Newsletter n°19 – octobre 2022

Traînant des pieds 

Dans les feuilles mortes

J’ai huit ans.

Du pain et du chocolat en guise de « quatre heure ». Des morceaux de pain qui gonflent dans la soupe. Un pain mou, acide, ordinaire, tout ce qu’il y a de plus éloigné des miches « campagnardes » et autres « bûcherons » aux graines qui trônent aujourd’hui sur les étals des boulangers. Les miettes de pain, balayées avec la tranche de la main, tombaient de la toile cirée dans la paume de l’autre main, avant d’être rangées dans une boite en fer. Le pain sec, s’il y en avait, était mis à tremper pour les poules. La flûte déjà entamée rejoignait la boîte à pain, en bois, avec son clapet sculpté. Souvenirs d’enfance qui ont laissé des traces. On enlevait des petits éclats de croûte du bout des ongles, en guise d’apéritif en attendant la soupe. La mie, elle, était délogée à l’aide du pouce et mangée d’un seul coup, remplissant la bouche…

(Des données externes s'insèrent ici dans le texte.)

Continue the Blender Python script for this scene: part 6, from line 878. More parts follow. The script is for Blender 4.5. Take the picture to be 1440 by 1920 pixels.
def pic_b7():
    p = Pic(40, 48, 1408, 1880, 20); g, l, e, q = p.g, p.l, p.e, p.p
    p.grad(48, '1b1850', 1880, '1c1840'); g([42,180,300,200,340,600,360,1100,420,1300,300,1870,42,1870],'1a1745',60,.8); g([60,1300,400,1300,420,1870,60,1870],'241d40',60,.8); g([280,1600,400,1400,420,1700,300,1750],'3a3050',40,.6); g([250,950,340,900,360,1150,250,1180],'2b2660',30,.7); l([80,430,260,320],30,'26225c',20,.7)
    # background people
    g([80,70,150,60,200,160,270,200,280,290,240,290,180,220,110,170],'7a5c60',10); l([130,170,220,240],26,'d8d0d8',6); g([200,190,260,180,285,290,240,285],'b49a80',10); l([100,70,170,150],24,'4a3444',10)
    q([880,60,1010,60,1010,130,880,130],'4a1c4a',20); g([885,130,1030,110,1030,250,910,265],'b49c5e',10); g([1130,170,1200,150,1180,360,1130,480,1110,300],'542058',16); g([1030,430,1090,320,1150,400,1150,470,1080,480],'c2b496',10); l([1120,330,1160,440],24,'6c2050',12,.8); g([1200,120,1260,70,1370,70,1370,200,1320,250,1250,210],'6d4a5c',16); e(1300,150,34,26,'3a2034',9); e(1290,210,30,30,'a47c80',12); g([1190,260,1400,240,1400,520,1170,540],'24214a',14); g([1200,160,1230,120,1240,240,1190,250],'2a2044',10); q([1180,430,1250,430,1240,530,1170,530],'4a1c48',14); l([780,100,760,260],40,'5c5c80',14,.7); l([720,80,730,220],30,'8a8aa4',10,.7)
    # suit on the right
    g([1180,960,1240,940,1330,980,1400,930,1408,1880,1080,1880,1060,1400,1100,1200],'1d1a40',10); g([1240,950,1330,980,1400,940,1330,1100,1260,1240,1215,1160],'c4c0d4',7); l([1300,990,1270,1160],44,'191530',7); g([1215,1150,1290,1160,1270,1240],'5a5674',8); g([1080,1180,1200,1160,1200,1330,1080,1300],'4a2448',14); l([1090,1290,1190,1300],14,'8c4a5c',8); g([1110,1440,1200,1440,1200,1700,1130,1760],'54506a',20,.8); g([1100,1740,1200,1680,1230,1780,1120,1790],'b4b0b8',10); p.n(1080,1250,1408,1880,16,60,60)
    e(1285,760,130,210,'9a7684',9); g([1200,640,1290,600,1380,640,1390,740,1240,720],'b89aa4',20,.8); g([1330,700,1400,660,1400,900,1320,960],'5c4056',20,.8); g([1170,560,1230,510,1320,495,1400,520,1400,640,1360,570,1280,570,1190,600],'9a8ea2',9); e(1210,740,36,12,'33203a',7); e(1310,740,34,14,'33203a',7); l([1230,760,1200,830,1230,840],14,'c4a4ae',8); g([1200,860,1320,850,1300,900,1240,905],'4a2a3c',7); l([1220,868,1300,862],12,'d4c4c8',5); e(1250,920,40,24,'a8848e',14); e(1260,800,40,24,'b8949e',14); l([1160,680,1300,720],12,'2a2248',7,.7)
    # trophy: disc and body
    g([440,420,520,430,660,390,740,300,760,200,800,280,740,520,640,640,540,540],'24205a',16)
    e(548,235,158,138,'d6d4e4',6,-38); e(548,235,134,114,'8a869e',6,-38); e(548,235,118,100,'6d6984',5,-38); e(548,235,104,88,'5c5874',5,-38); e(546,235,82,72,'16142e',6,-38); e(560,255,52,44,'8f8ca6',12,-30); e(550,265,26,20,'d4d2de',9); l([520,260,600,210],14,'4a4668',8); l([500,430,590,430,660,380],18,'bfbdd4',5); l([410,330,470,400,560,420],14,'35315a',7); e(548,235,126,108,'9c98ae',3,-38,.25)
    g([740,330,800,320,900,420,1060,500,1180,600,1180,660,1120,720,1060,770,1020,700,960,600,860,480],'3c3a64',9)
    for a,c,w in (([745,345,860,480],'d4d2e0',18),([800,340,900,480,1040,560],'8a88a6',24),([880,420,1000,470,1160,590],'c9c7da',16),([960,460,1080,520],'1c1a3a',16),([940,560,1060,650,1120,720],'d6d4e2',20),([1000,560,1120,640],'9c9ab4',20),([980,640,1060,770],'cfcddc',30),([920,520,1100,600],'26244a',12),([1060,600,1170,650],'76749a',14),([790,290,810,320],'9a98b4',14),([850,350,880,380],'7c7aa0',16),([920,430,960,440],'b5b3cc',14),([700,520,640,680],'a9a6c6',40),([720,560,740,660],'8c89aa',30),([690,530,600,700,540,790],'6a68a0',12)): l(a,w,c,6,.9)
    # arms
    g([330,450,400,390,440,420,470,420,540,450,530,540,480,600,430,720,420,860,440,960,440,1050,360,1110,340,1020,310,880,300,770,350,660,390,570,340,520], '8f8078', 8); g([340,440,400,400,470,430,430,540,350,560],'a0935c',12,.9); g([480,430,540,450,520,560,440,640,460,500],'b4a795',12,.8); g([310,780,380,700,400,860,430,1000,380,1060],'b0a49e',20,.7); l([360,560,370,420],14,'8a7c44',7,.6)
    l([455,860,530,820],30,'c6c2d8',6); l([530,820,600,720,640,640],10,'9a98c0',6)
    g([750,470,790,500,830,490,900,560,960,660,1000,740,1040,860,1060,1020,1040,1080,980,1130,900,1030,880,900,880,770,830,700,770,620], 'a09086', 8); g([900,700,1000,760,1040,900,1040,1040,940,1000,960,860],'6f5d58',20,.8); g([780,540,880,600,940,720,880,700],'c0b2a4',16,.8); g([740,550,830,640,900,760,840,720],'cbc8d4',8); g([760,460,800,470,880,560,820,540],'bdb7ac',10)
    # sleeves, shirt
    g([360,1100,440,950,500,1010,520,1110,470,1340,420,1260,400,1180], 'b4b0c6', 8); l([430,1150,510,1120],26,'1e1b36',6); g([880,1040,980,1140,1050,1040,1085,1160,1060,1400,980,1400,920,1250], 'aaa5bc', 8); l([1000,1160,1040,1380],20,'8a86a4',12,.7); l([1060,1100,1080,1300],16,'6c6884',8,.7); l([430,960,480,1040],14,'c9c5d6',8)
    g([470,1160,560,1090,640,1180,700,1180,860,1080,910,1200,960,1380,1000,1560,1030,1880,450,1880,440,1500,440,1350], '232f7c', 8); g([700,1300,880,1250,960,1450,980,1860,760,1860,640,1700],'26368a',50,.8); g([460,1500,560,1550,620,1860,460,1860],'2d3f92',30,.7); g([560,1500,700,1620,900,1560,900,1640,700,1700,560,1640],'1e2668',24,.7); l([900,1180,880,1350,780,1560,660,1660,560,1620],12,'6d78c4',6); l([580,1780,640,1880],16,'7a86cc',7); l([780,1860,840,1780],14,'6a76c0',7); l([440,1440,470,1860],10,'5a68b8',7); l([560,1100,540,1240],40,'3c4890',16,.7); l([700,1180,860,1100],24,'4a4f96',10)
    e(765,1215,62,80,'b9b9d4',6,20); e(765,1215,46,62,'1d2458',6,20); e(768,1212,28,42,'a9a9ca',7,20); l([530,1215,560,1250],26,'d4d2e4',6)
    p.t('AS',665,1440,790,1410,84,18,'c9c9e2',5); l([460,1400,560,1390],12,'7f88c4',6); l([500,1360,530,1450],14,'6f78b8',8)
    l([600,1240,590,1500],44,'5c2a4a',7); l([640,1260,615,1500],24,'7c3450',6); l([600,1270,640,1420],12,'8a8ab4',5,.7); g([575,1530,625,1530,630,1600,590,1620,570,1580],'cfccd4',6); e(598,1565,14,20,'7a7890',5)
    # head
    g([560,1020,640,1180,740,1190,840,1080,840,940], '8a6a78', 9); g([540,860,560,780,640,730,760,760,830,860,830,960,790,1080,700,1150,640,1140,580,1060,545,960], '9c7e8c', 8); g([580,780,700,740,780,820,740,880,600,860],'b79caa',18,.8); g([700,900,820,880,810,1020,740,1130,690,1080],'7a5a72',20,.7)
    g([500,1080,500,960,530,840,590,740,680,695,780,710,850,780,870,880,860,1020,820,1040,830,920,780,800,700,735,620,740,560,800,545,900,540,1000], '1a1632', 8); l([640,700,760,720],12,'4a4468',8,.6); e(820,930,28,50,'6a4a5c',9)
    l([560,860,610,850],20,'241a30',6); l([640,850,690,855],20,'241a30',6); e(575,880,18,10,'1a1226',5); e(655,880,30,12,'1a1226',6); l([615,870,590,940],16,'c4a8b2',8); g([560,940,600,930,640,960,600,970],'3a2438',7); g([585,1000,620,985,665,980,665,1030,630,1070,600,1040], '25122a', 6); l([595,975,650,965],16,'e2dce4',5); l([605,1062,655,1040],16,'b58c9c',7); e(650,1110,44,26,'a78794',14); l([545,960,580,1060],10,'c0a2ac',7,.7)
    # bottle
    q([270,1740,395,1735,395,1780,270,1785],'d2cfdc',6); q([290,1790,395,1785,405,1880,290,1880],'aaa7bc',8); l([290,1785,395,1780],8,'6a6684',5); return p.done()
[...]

Le pain qui rassasie la faim, accompagne le repas, sauce la sauce et nettoie les assiettes. Le pain qui est le seul aliment habilité à être présent du début à la fin, ou même entre les repas. Qui n’a pas des souvenirs associés au pain? Le pain laisse des traces. Couper le pain aussi. J’ai voulu fabriquer, récemment, une planche à pain tout ce qu’il y a de plus simple, mais de grande dimension et très épaisse, pour pouvoir y accueillir la flûte de mon enfance. Une planche à pain en chêne massif, récupéré dans le village où j’ai grandi. J’ai pensé : cette planche à pain est tellement épaisse qu’elle va durer plusieurs générations. Chaque génération, en coupant le pain, va user un peu plus la planche. Un creux va se former, qui est comme le creux qu’on trouve au milieu des vieilles marches en pierres, polies par la succession des pas. A la profondeur du creux, on pourra mesurer le passage du temps. La planche acquerra alors cette patine propre aux objets anciens, qui sont comme les rides autour des yeux des gens qui ont souri et qui ont pleuré. Ce charme indescriptible, cette âme, qui fait que l’on peut être attaché à un objet sans valeur. Et qui dira simplement : « ici, on a coupé du pain ».